I can't guarantee that side-loading will break out of passing strings to Python and support the full Jupyter notebook experience. Regardless, sideloading makes it possible to utilize cloud GPUs and TPUs in the new Swift for TensorFlow. I can validate that the upcoming Metal backend doesn't break CUDA support.

For more context about the Swift for TensorFlow resurrection:

I should be able to call Swift functions from Python. I can take the memory address of an Python object via id(object) and spawn a process using the address as an argument. Then, a pre-compiled Swift executable can transform the memory address into a PythonObject using a modified fork of PythonKit.

This form of bridging is needed to allow subclassing the Jupyter Kernel class, while implementing the kernel's logic in Swift instead of Python. Currently, the Swift Jupyter kernel from @marcrasi is written almost entirely with Python (in the swift_kernel.py file).

I got to the point where I can call a Swift function from Python! I made a C-compatible Swift function, compiled that into a dynamic library (.so file), then loaded that file using the Python ctypes library. I passed the id of a Python string into the C-like Swift function, and verified that it was a memory address!

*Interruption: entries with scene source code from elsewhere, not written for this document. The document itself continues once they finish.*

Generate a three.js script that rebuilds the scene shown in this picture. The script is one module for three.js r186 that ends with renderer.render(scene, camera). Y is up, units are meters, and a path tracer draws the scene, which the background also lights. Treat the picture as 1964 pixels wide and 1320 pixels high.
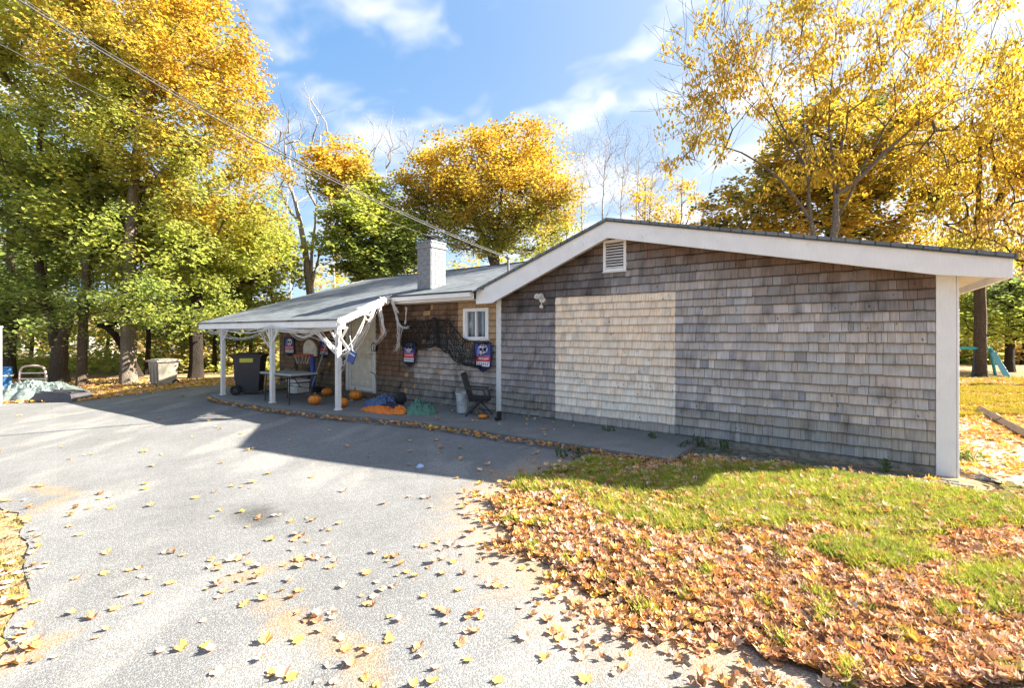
import * as THREE from 'three';
import { mergeGeometries } from 'three/addons/utils/BufferGeometryUtils.js';
import { RoundedBoxGeometry } from 'three/addons/geometries/RoundedBoxGeometry.js';
import { createNoise2D, createNoise3D } from 'simplex-noise';

// ---------------------------------------------------------------- camera, sky, sun, exposure
const FW = 1964, FH = 1320, CX = 982, HY = 640, F = 873, EYE = 1.577;
const scene = new THREE.Scene();
const camera = new THREE.PerspectiveCamera(2 * Math.atan(FH / 2 / F) * 180 / Math.PI, FW / FH, 0.05, 900);
camera.position.set(0, EYE, 0);
camera.setViewOffset(FW, FH, 0, 20, FW, FH);
const renderer = new THREE.WebGLRenderer({ antialias: true });
renderer.setSize(1024, 689);
renderer.toneMapping = THREE.LinearToneMapping;
renderer.toneMappingExposure = 5.0;
renderer.shadowMap.enabled = true;

const mulberry = (a) => () => { a |= 0; a = a + 0x6D2B79F5 | 0; let t = Math.imul(a ^ a >>> 15, 1 | a); t = t + Math.imul(t ^ t >>> 7, 61 | t) ^ t; return ((t ^ t >>> 14) >>> 0) / 4294967296; };
const n2 = createNoise2D(mulberry(11)), n3 = createNoise3D(mulberry(12));
const clamp = (x, a = 0, b = 1) => Math.min(b, Math.max(a, x));
const lerp = (a, b, t) => a + (b - a) * t;
const sstep = (a, b, x) => { const t = clamp((x - a) / (b - a)); return t * t * (3 - 2 * t); };
const mixc = (a, b, t) => [lerp(a[0], b[0], t), lerp(a[1], b[1], t), lerp(a[2], b[2], t)];
const fbm2 = (x, y, o = 4) => { let s = 0, a = 0.5; for (let i = 0; i < o; i++) { s += a * n2(x, y); x = x * 2.03 + 7.1; y = y * 2.03 + 3.7; a *= 0.5; } return s; };
const fbm3 = (x, y, z, o = 4) => { let s = 0, a = 0.5; for (let i = 0; i < o; i++) { s += a * n3(x, y, z); x = x * 2.03 + 7.1; y = y * 2.03 + 3.7; z = z * 2.03 + 1.3; a *= 0.5; } return s; };

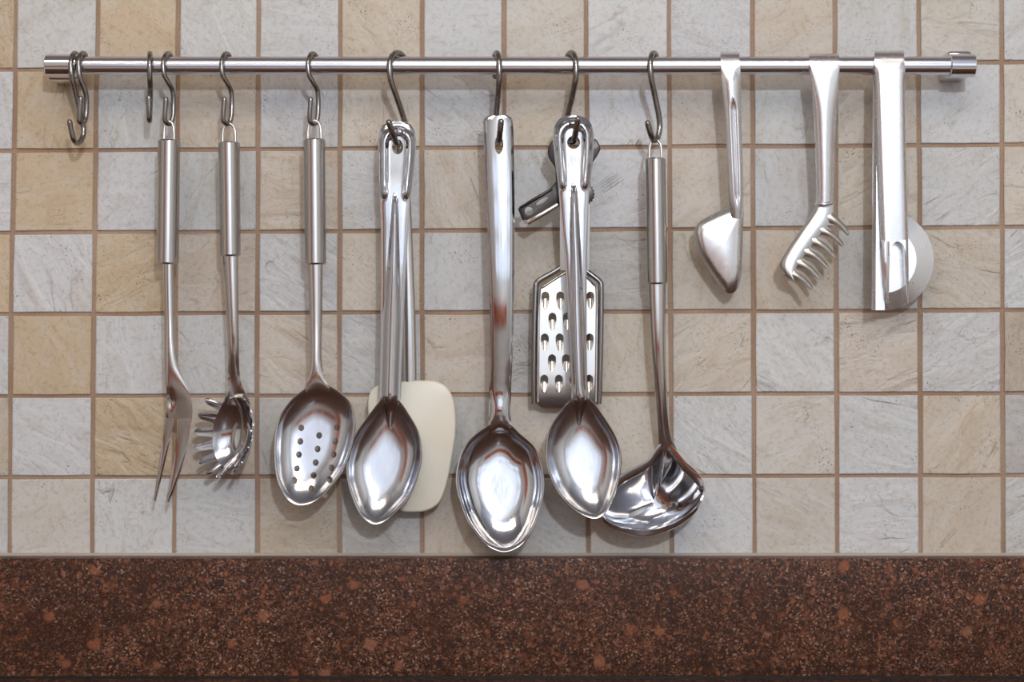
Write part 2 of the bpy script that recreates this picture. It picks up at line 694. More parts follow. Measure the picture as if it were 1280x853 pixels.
CLR = {'W': (.590, .588, .588), 'w': (.56, .55, .538), 'G': (.545, .542, .54), 'g': (.50, .482, .458),
       'b': (.56, .498, .428), 'B': (.55, .476, .395), 't': (.547, .455, .352), 'T': (.545, .432, .305), 'd': (.49, .42, .34),
       'l': (.57, .532, .478)}
TILES = [
    'WWlWbWGbGbWWbGlW',
    'bTwTWGBGlWWBGlWb',
    'tWTGBGbGBWbGbWlW',
    'bWTWGBGbGWbGbWbw',
    'WTWTBGbGbgbBgbWb',
    'tWTWGbGbgbbWbWdW',
    'WBWTBgbgbbWlWBgb',
    'bWlWWdgdgbWlWBwb',
]
for j in range(len(HL) - 1):
    for i in range(len(VT) - 1):
        def corner(ii, jj):
            x = vx(ii, HL[jj])
            y = hy(jj, x)
            return vx(ii, y), y
        c4 = [corner(i, j), corner(i + 1, j), corner(i + 1, j + 1), corner(i, j + 1)]
        cx = sum(p[0] for p in c4) / 4
        cy = sum(p[1] for p in c4) / 4
        g = 2.7 + rng.uniform(-.4, .4)
        gh = 2.3 + rng.uniform(-.3, .4)
        q4 = [(p[0] + (g if p[0] < cx else -g), p[1] + (gh if p[1] < cy else -gh)) for p in c4]
        ring = []
        for k in range(4):
            a, b_ = q4[k], q4[(k + 1) % 4]
            ring.append((a[0] + rng.uniform(-.35, .35), a[1] + rng.uniform(-.35, .35)))
            ring.append(((a[0] + b_[0]) / 2 + rng.uniform(-.5, .5), (a[1] + b_[1]) / 2 + rng.uniform(-.5, .5)))
        ax, az, lift = rng.uniform(-.006, .006), rng.uniform(-.006, .006), rng.uniform(-.3, .3)
        face = [(cx + (x - cx) * .978, cy + (y - cy) * .978) for x, y in ring]
        vs = [P(x, y, lift + ax * (x - cx) + az * (y - cy)) for x, y in face]
        vs += [P(x, y, lift - 1.0 + ax * (x - cx) + az * (y - cy)) for x, y in ring]
        vs += [P(x, y, -3.2) for x, y in ring]
        fs = [tuple(range(8))]
        for k in range(8):
            k2 = (k + 1) % 8
            fs.append((k, k2, 8 + k2, 8 + k))
            fs.append((8 + k, 8 + k2, 16 + k2, 16 + k))
        o = ob('tile', vs, fs, M_TILE, wall, loc=tuple(P(cx, cy, 0)))
        base = CLR[TILES[j][i]]
        f_ = rng.uniform(.95, 1.05)
        o.color = (base[0] * f_, base[1] * f_ * rng.uniform(.995, 1.003), base[2] * f_ * rng.uniform(.98, 1.02), 1)
        soft(o, 25)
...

The next step is to compile my fork of PythonKit and convert that reference back into a Python string! I'll post the source code for this once I have the two-way interface between Swift and Python fully working.

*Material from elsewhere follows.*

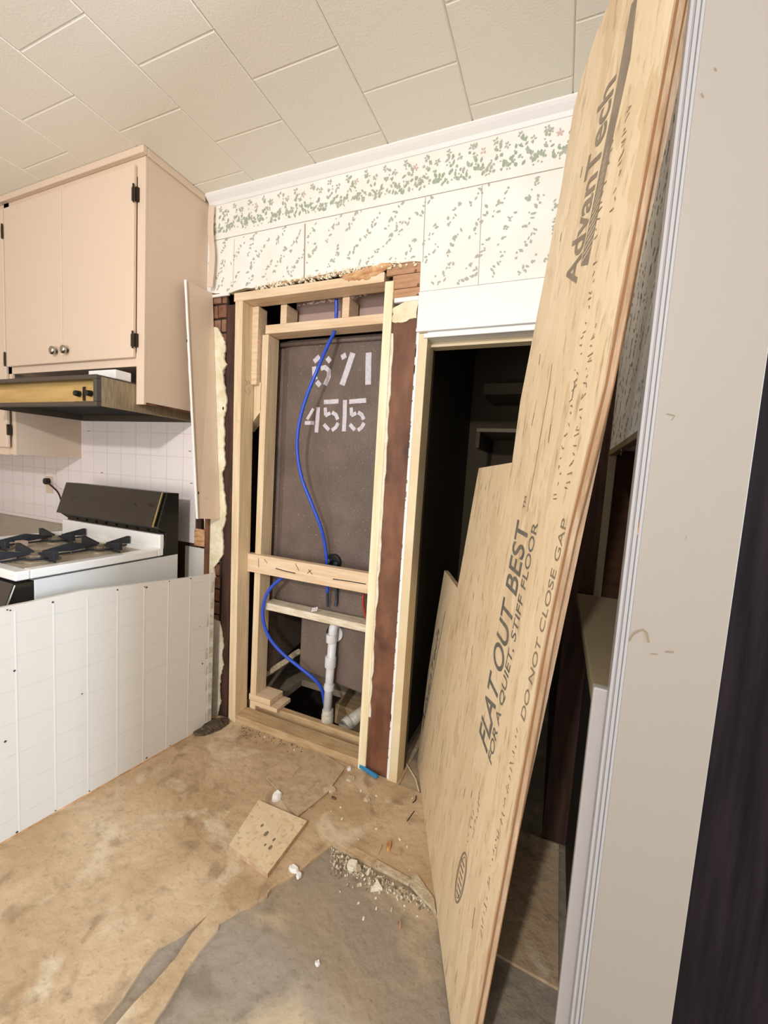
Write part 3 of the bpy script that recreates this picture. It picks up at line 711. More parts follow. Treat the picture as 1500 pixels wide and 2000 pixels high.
# leaning plank
pk = thing('loose_plank', (-1.64, 1.55, 1.04), 'beige painted plank with a white broken edge leaning on the cabinet side', 'plank')
A = on(361, 547, 0, -1.668); B = on(411, 572, 0, -1.658); C_ = on(425, 1014, 0, -1.600); Dd = on(384, 1013, 0, -1.606)
B.y = min(B.y, W-.008); 
n = (B-A).cross(Dd-A).normalized()
if n.x < 0: n = -n
C_ = oy(425, 1014, W-.012); B = oy(411, 572, W-.012); A = oy(361, 547, 1.437); Dd = oy(384, 1013, 1.468)
A2 = A + Vector((.005, .004, 0))
MB().prism([A, B, C_, Dd], (.004, .010, 0)).build('plank_face', M['cab'], pk, .001)
eg = jag([A, Dd], .0015, 22, (0,))
L_ = [p + Vector((.0, -.004, 0)) for p in eg]; R_ = [p + Vector((.011, -.003, 0)) for p in [A.lerp(Dd, k/22) for k in range(23)]]
tag(MB().prism(L_ + R_[::-1], (0, .004, 0)).build('broken_edge', M['trim'], pk), 'white broken edge')
nn = MB()
for (u, v) in ((364, 668), (434, 800), (386, 965)):
    q = oy(u, v, 1.44); MB().obox(q, (.006, 0, 0), (0, .004, 0), (0, 0, .012)).build('nail_head', M['hinge'], pk, .001)

# ------------------------------------------------------------------ half-wall panel beside the range
P0 = oz(0, 1650); P1 = oz(378, 1434); hd_ = (P1-P0).normalized(); hn = Vector((hd_.y, -hd_.x, 0)).normalized()
if hn.x < 0: hn = -hn
def PA(u, v): return onp(u, v, P0, hn)
e0 = P0 - hd_*1.1; e1 = Vector(P1) + hd_*((1.528-P1.y)/hd_.y)
hpz = .815
hp = thing('half_wall_panel', tuple((e0+e1)/2), 'white grooved panelling facing the side of the range', 'panelling')
tl = PA(410, 1122)
hpoly = [e0, e1, e1+Vector((0, 0, .788)), PA(372, 1128), PA(283, 1139), PA(270, 1143)+Vector((0, 0, .004)), PA(165, 1153), PA(60, 1176), PA(0, 1188), e0+Vector((0, 0, .825))]
MB().prism(hpoly, -hn*.018).build('panel_sheet', M['panel'], hp, .001)
gm = MB()
def dist(u): q = PA(*u); return (Vector((q.x, q.y, 0))-P0).dot(hd_)
ds = [dist(p) for p in [(28.5, 1187), (103.5, 1170), (169.5, 1155), (229.5, 1147), (282, 1141), (330, 1131), (372, 1128)]]
stp = (ds[-1]-ds[0])/6; k = -12
while True:
    s_ = ds[0] + k*stp
    if s_ > (e1-P0).length - .01: break
    k += 1
    if s_ < (e0-P0).dot(hd_)+.01: continue
    o_ = P0 + hd_*s_
    gm.obox(o_ - hd_*.0022 + hn*.0003, hd_*.0044, hn*.0006, Vector((0, 0, .80)))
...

I got PythonKit to compile on Google Colab. All I have left is to make Swift executables accessible to Python, then I can subclass the Jupyter kernel and (hopefully) resurrect full Swift support in Colab.

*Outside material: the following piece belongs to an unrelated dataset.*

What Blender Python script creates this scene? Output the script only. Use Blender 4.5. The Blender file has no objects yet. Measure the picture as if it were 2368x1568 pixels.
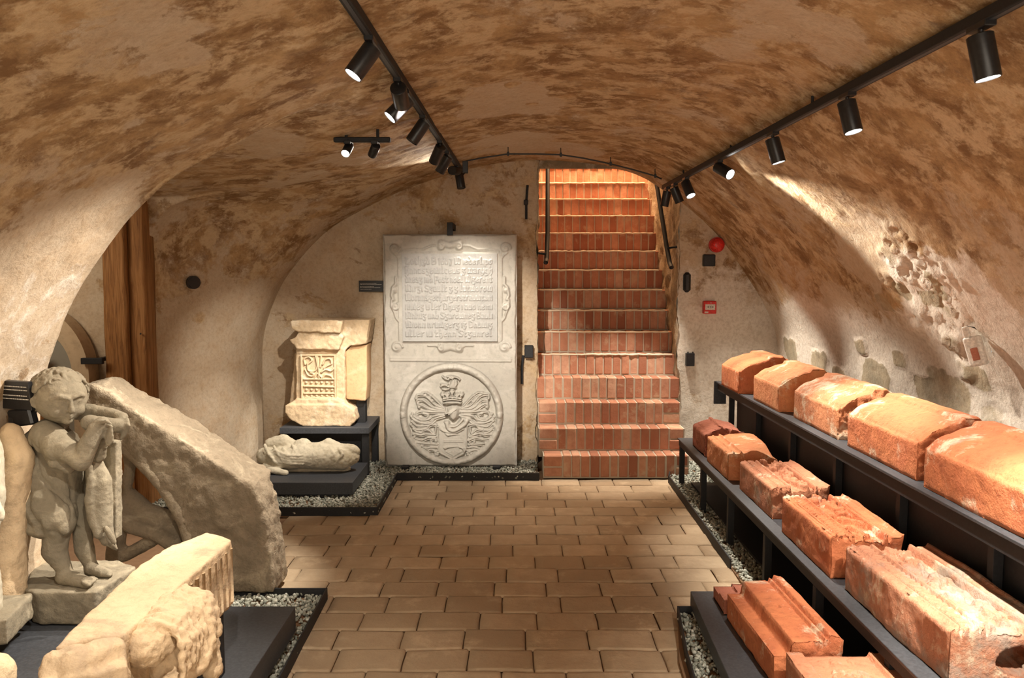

@philipturner I have a question for you/sort of a challenge/I don't know if it is possible... but I would think about how the swift project can have a test to make sure that whatever you are fixing still works.

Do you have any thoughts on how we could do that? Otherwise there isn't a guarantee that the breakage will not reappear.

I am eager to help you out. Colab support is still unstable, and I'm nowhere near finished. The first paragraph of your reply wasn't very clear due to how it was worded. Could you reiterate that?

Sorry, my first sentence means that I am unfamiliar with what you are exactly doing and what that would mean in terms of testing it.

For instance, I am not sure if it is possible to test on swift's CI whatever you are fixing. The reason I am saying it is a challenge is that I am challenging you to think if it is possible = p.

It is possible to set up a semi-automated test. Since Colab requires a Google account and authorization to run, I don't know whether a GitHub YAML bot could use it. However, you could automate most of the workflow and manually trigger the test on a personal Colab notebook, much like you manually trigger a @swift-ci workflow.

Modify my build script to pull from the nightly build, and add some Swift scripts that you can download into a Colab notebook. You need to be cautious about build times, as you will be kicked off of Colab if one task takes too long. However, what you are thinking of is entirely doable.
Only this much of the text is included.